The reality of climate change can no longer be ignored by U.S. policymakers, and coordinated action needs to be taken between government and business for the sake of future generations, the chairman of Lloyd's of London warned today.

"We cannot risk being in denial on catastrophe trends. We urgently need a radical rethinking of public policy, and to build the facts into future planning," Lord Peter Levene, chairman of Lloyds, said in a speech in Washington, D.C., to the World Affairs Council at the National Press Club.

The number of natural catastrophes has doubled since the 1960s, he said. At the same time, insured losses have increased nearly seven-fold, most of them weather related.

The worst insurance year on record came in 2005 with total global insurance claims of $83 billion, over 80 percent from U.S. hurricanes.

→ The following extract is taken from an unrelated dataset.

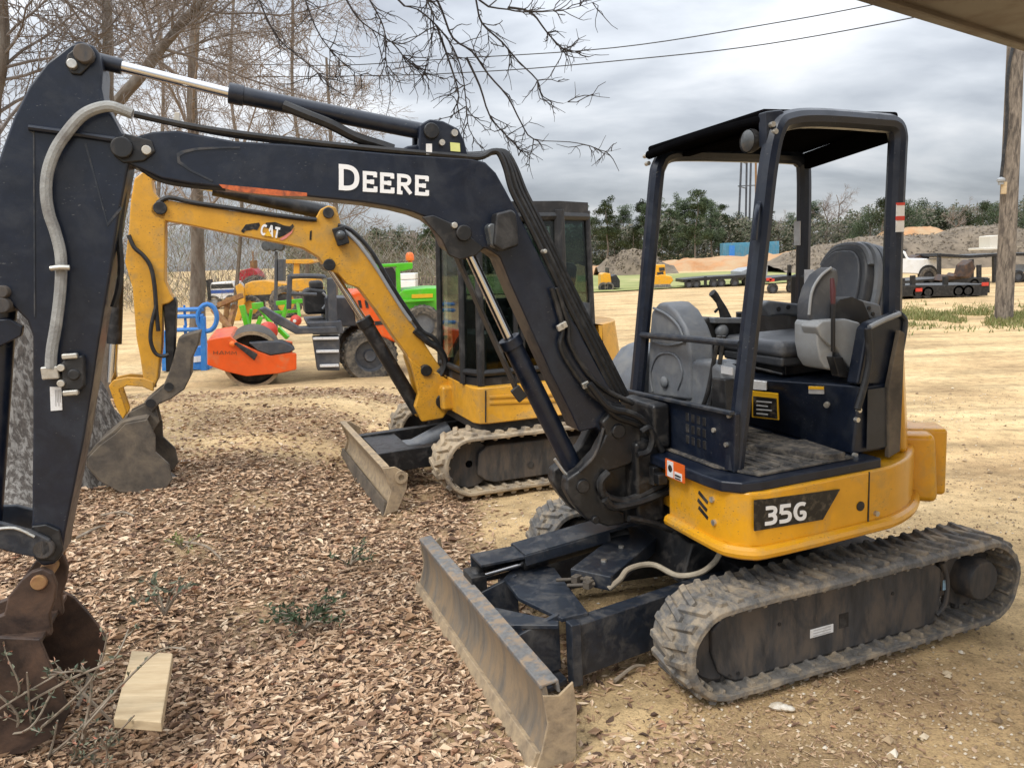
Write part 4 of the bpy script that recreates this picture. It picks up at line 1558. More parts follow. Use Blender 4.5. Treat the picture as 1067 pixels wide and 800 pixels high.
mb.build('rod_guard', M['plastic_black'], bc, M=B1, bevel=.004)
mb = MB()
mb.tube([g(578, 478, 'y', .07), g(592, 496, 'y', .08), g(602, 492, 'y', .09)], .008, k=3)
mb.build('grease_line', M['bolt'], bc, M=B1)

# ---- arm cylinder
mb = MB()
A_, B_, C_ = g(88, 60, 'y', 0), g(238, 97, 'y', 0), g(449, 139, 'y', 0)
mb.cyl(B_, C_, .036, n=24)
mb.cyl(B_, B_ + (C_ - B_) * .07, .041, n=24)
mb.cyl(C_ - Vector((0, .04, 0)), C_ + Vector((0, .04, 0)), .048)
mb.cyl(A_ - Vector((0, .05, 0)), A_ + Vector((0, .05, 0)), .045)
mb.cyl(A_, A_.lerp(B_, .25), .030)
ac = mb.build('arm_cylinder', M['navy'], ex1, M=B1, bevel=.004)
mb = MB()
mb.cyl(A_.lerp(B_, .2), B_, .021)
mb.build('cylinder_rod', M['chrome'], ac, M=B1)
mb = MB()
mb.tube([g(296, 110, 'y', .03), g(320, 120, 'y', .05), g(345, 130, 'y', .05), g(370, 143, 'y', .04), g(395, 151, 'y', .03), g(410, 156, 'y', .03)], .022, k=4)
mb.build('cylinder_hose', M['rubberhose'], ac, M=B1)

# ---- arm
mb = MB()
ao = FB.xz([(66, 52), (74, 46), (86, 44), (97, 47), (104, 56), (107, 72), (106, 92), (109, 106), (117, 120), (126, 138), (133, 152), (134, 172), (130, 195), (124, 225), (115, 285), (104, 352), (96, 405), (88, 455), (78, 505), (68, 555), (64, 580), (56, 588), (44, 590), (35, 582), (31, 568), (33, 540), (34, 450), (34, 350), (28, 334), (12, 318), (-6, 300), (-16, 262), (-14, 215), (-8, 185), (2, 155), (14, 122), (30, 90), (48, 66)], .09)
mb.prism(ao, -.09, .09)
ar = mb.build('arm', M['navy'], ex1, M=B1, bevel=.010, seg=3)
mb = MB()
mb.prism(FB.xz([(31, 133), (36, 137), (37, 330), (35.5, 330), (34.5, 140), (30, 136)], .09), .088, .0935)
mb.prism(FB.xz([(88, 150), (90, 149), (112, 232), (126, 215), (127, 218), (112, 236)], .09), .088, .092)
mb.build('weld_edge', M['navy_dusty'], ar, M=B1)
mb = MB()
mb.prism(FB.xz([(67, 66), (70, 56), (80, 48), (96, 50), (100, 60), (92, 70), (84, 78), (74, 77)], .105), .088, .103)
mb.prism(FB.xz([(30, 560), (33, 548), (48, 546), (62, 552), (66, 574), (58, 584), (40, 584)], .105), .088, .108)
mb.build('pin_plate', M['blackmetal'], ar, M=B1, bevel=.006)
mb = MB()
for (px, py), r, m_ in (((88, 57), .035, 1), ((46, 570), .040, 1), ((3, 304), .024, 1), ((3, 318), .03, 1)):
    c = g(px, py, 'y', .105)
    mb.cyl((c.x, -.11, c.z), (c.x, .13, c.z), r, n=20)
mb.build('pivot_pin', M['trackframe'], ar, M=B1, bevel=.006)
mb = MB()
for (px, py), r in (((76, 68), .018), ((32, 567), .018), ((66, 382), .014), ((66, 398), .014)):
    c = g(px, py, 'y', .10)
    mb.cyl((c.x, .09, c.z), (c.x, .148 if px == 66 else .125, c.z), r, n=12)
mb.build('bolt', M['bolt'], ar, M=B1, bevel=.003)
mb = MB()
mb.prism(FB.xz([(108, 345), (97, 405), (89, 455), (79, 505), (69, 555), (63, 585), (61, 580), (66, 555), (76, 505), (86, 455), (94, 405), (105, 345)], 0), -.094, -.070)
mb.build('worn_edge', M['rustlight'], ar, M=B1)
mb = MB()
mb.tube([g(30, 133, 'y', .10), g(75, 139, 'y', .10), g(122, 146, 'y', .10)], .012)
mb.build('cross_pipe', M['navy'], ar, M=B1)
mb = MB()
mb.tube([g(a, b, 'y', .125) for a, b in [(53, 384), (54, 365), (59, 335), (63, 300), (63.5, 268), (58, 243), (51, 222), (48, 200), (50, 178), (58, 156), (70, 138), (84, 122), (98, 114), (114, 111), (128, 115), (138, 119)]], .0205, n=10, k=5)
mb.build('sleeved_hose', M['greyhose'], ar, M=B1)
mb = MB()
c = g(53, 388, 'y', .12)
mb.box(c, (.06, .04, .05))
c = g(73, 371, 'y', .13)
mb.box(c, (.055, .03, .022))
c = g(74, 409, 'y', .13)
mb.box(c, (.055, .03, .022))
mb.tube([g(52, 280, 'y', .15), g(62, 278.5, 'y', .155), g(73, 279, 'y', .15)], .011)
mb.build('hose_fitting', M['bolt'], ar, M=B1, bevel=.006)
mb = MB()
mb.prism(FB.xz([(64, 378), (68, 375), (86, 370), (88, 375), (88, 402), (84, 406), (66, 405)], .125), .085, .135)
c = g(77, 390, 'y', .135)
mb.cyl((c.x, .13, c.z), (c.x, .146, c.z), .022, n=14)
mb.build('valve_block', M['plastic_black'], ar, M=B1, bevel=.006)
mb = MB()
mb.prism(FB.xz([(52, 403), (64, 403), (65, 427), (53, 428)], .0925), .089, .0945)
ws = mb.build('sticker', M['sticker_white'], ar, M=B1)
mb = MB()
for k in range(4):
    mb.prism(FB.xz([(57 + k * 1.6, 406), (57.8 + k * 1.6, 406), (58.4 + k * 1.6, 423 - k % 2 * 4), (57.6 + k * 1.6, 423 - k % 2 * 4)], .0948), .093, .0958)
mb.build('print', M['sticker_line'], ws, M=B1)
mb = MB()
mb.prism(FB.xz([(180, 126), (182, 117), (187, 117), (188, 127)], .06), .03, .06)
mb.build('hose_clamp', M['bolt'], bm_, M=B1, bevel=.003)
mb = MB()
mb.tube([g(a, b, 'y', .06) for a, b in [(126, 156), (140, 168), (165, 186), (200, 193), (235, 196)]], .013, k=4)
mb.tube([g(a, b, 'y', .02) for a, b in [(128, 170), (129, 200), (124, 240), (126, 275), (124, 300), (118, 320)]], .012, k=4)
mb.build('loose_hose', M['rubberhose'], ar, M=B1)
# bucket cylinder and link
mb = MB()
mb.cyl(g(3, 312, 'y', 0), g(-14, 560, 'y', 0), .050, n=20)
mb.prism(FB.xz([(-20, 335), (10, 332), (24, 340), (22, 350), (-2, 362), (-20, 362)], .07), .04, .075)
mb.build('bucket_cylinder', M['navy'], ex1, M=B1, bevel=.005)
for s in (1, -1):
    mb = MB()
    mb.prism(FB.xz([(-26, 545), (0, 544), (30, 552), (52, 562), (54, 574), (44, 582), (20, 578), (-2, 572), (-26, 574)], .13), s * .105, s * .13)
    mb.build('bucket_link', M['navy_dusty'], ex1, M=B1, bevel=.008)
mb = MB()
mb.tube([g(-10, 552, 'y', .135), g(15, 550, 'y', .135), g(36, 559, 'y', .135)], .006, k=4)
mb.build('grease_pipe', M['bolt'], ex1, M=B1)

# ---- bucket
mb = MB()
lug = FB.xz([(4, 640), (8, 622), (22, 604), (32, 596), (44, 592), (54, 597), (59, 610), (57, 626), (52, 640), (54, 662), (40, 668), (-20, 668), (-20, 650)], .12)
mb.prism(lug, .085, .12)
mb.prism(lug, -.12, -.085)
bk1 = mb.build('bucket', M['rust'], ex1, M=B1, bevel=.008)
mb = MB()
c = g(41, 606, 'y', .12)
mb.cyl((c.x, -.13, c.z), (c.x, .135, c.z), .030, n=18)
mb.build('pivot_pin', M['rustlight'], bk1, M=B1, bevel=.005)
prof = [(56, 648), (40, 650), (12, 652), (-20, 668), (-50, 700), (-60, 740), (-40, 775), (-5, 795), (30, 800)]
po = FB.xz(prof, 0.0)
pi_ = []
for i, (x, z) in enumerate(po):
    a, b = po[max(0, i - 1)], po[min(len(po) - 1, i + 1)]
    t = Vector((b[0] - a[0], b[1] - a[1])).normalized()
    pi_.append((x + t.y * -.018, z + t.x * .018))
mb = MB()
mb.prism(po + pi_[::-1], -.26, .26)
mb.build('bucket_shell', M['rust'], bk1, M=B1, bevel=.003)
mb = MB()
mb.prism(FB.xz([(54, 648), (40, 672), (-2, 672), (0, 664), (12, 652)], .0), -.20, .262)
mb.build('top_gusset', M['trackframe'], bk1, M=B1, bevel=.004)
near_ = FB.xz([(-8, 664), (41, 666), (50, 688), (61, 714), (73, 741), (62, 764), (24, 785), (-30, 790), (-70, 750), (-60, 700), (-30, 672)], .285)
far_ = FB.xz([(62, 612), (78, 620), (96, 640), (112, 662), (108, 684), (78, 730), (20, 750), (-25, 720), (-10, 660), (30, 640)], -.285)
for s, side in ((1, near_), (-1, far_)):
    mb = MB()
    mb.prism(side, s * .262, s * .285)
    o = mb.build('side_cutter', M['rust'], bk1, M=B1, bevel=.004)

# ================================================================== the second excavator, behind
F2 = frame(.127, 7.219, 0.0, 3.515)
FC = Fr(F2.M @ Matrix.Translation((.8, 0, 0)) @ Matrix.Rotation(R(-3), 4, 'Z'))
B2 = F2.I @ FC.M
ex2 = thing('mini_excavator', 'second excavator with yellow boom, closed black cab and clay coated bucket, behind the navy one', 'excavator', F2.M)
q2, g2 = F2.p, FC.p
for sgn in (1, -1):
    y0, y1 = (.56, .95) if sgn > 0 else (-.95, -.56)
    tr = rubber_track(ex2, y0, y1, .86, -1.0, .245, .028, M['rubber_sandy'], n_lug=46, seed=11 + sgn)
    ya, yb = sorted((sgn * .62, sgn * .87))
    mb = MB()
    mb.prism([(.74, .13), (.80, .18), (.79, .36), (.70, .415), (-.75, .40), (-.80, .12), (-.7, .10), (.66, .10)], ya, yb)
    tf = mb.build('track_frame', M['trackframe'], ex2, bevel=.015)
    if sgn > 0:
        mb = MB()
        c = q2(553, 484, 'y', .87)
        mb.cyl((c.x, .865, c.z), (c.x, .875, c.z), .03, n=14)
        mb.build('access_hole', M['plastic_black'], tf)
    for xx, rr in ((.86, .20), (-1.0, .20)):
        mb = MB()
        mb.lathe([(.03, -.07), (rr, -.07), (rr, .07), (.03, .07)], (xx, sgn * .755, .273), n=24)
        mb.build('track_wheel', M['trackframe'], ex2, bevel=.01)
mb = MB()
mb.box((-.05, 0, .38), (1.0, 1.2, .16))
mb.lathe([(0, .42), (.45, .42), (.45, .60), (0, .60)], (0, 0, 0), 'z')
mb.build('undercarriage_frame', M['blackmetal'], ex2, bevel=.02)
# dozer blade
mb = MB()
face = [(1.60 - .075 * math.sin(math.pi * k / 8), .01 + .36 * k / 8) for k in range(9)]
mb.prism(face + [(p[0] - .03, p[1]) for p in reversed(face)], -.96, .96)
mb.prism([(1.60, .365), (1.60, .38), (1.54, .38), (1.54, .365)], -.96, .96)
bl = mb.build('dozer_blade', M['cutting'], ex2, bevel=.005, jitter=.003)
mb = MB()
mb.prism([(1.622, -.01), (1.60, -.01), (1.572, .10), (1.596, .11)], -.97, .97)
mb.build('cutting_edge', M['oldbucket'], bl, bevel=.004)
for s in (1, -1):
    mb = MB()
    mb.prism([(1.61, .0), (1.54, .19), (1.60, .37), (1.50, .37), (1.40, .30), (1.42, .18), (1.50, .02)], s * .955, s * .975)
    ep = mb.build('end_plate', M['cutting'], bl, bevel=.005)
mb = MB()
c = Vector((1.46, .985, .285))
mb.lathe([(.022, -.008), (.05, -.008), (.05, .004), (.022, .004)], c, 'y', 16)
mb.build('tie_ring', M['cutting'], bl)
mb = MB()
for s in (1, -1):
    mb.bar((1.52, s * .38, .26), (.3, s * .38, .30), .09, .18)
mb.prism([(1.5, -.40), (1.5, .40), (1.2, .40), (1.2, -.40)], .30, .335, 'z')
mb.build('push_arm', M['blackmetal'], ex2, bevel=.008)
mb = MB()
A_, B_, C_ = q2(395, 472, 'y', .05), q2(427, 468, 'y', .05), q2(468, 446, 'y', .05)
mb.cyl(B_, C_, .075)
mb.box(B_, (.14, .2, .14))
cyl = mb.build('blade_cylinder', M['plastic_grey'], ex2, bevel=.01)
mb = MB()
mb.cyl(A_, B_, .03)
mb.build('cylinder_rod', M['chrome'], cyl)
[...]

"Over the coming years, with warmer sea surface temperatures making landfall more likely, particularly destructive storms are a likely scenario," said Lord Levene. "We can expect the storm season to lengthen, and we will be at risk over a wider geographical area than ever before," he predicted.

There was a growing acknowledgement among insurers that global climate change was playing an adverse role, said Lord Levene.

"We need to take coordinated action on climate change," he continued.

However, he was critical of current U.S. policy, from government, business and individual homeowners, asking if are taking the prospects of global warming seriously.

"Society must make some tough decisions and be prepared to change its behavior," he said, adding, "Here in Washington, does the will and the commitment exist to encourage that process?"

He was equally critical of talk that would punish the profitability of the insurance industry with a windfall tax, suppress rates, and "otherwise rein-in a so-called 'greedy' industry."

The insurance industry, by its cyclical nature, enjoys short periods of profitability between long periods of looses, said Lord Levene. Those periods of profitability act as a restorative period to allow the industry to catch-up with its losses.

The prospect of prolonged and severe losses in the future make talk about containing industry profitability could profoundly damage the industry's ability to provide the capital for rebuilding after a catastrophe, he said

"Ultimately," he said, "we cannot put the financial health of the insurance industry--and therefore the consumers they represent--at risk due to the demands of politicians whose views may be clouded by the need to attract votes."

Lord Levene said Lloyd's is taking steps to address climate change by investing in new scientific research in the U.S. and U.K. Lloyd's also insures new green technology, including a third of insurance for waste-to-energy recycling plants and a quarter of the world's wind farms.

"There is an important role which business can play and there is commercial benefit to be gained from doing so," said Lord Levene.

With the insured value of properties in U.S. coastal areas doubling over the last decade to more than $7 trillion, Lord Levene said insurers must push for action to limit the potential threat of climate change.

"Two years after Katrina, and two years away from a national election, where's the public debate on catastrophe trends?" Lord Levene asked, adding Lloyd's has recently developed a $100 billion loss scenario for a major windstorm hitting the U.S. Gulf or East Coast.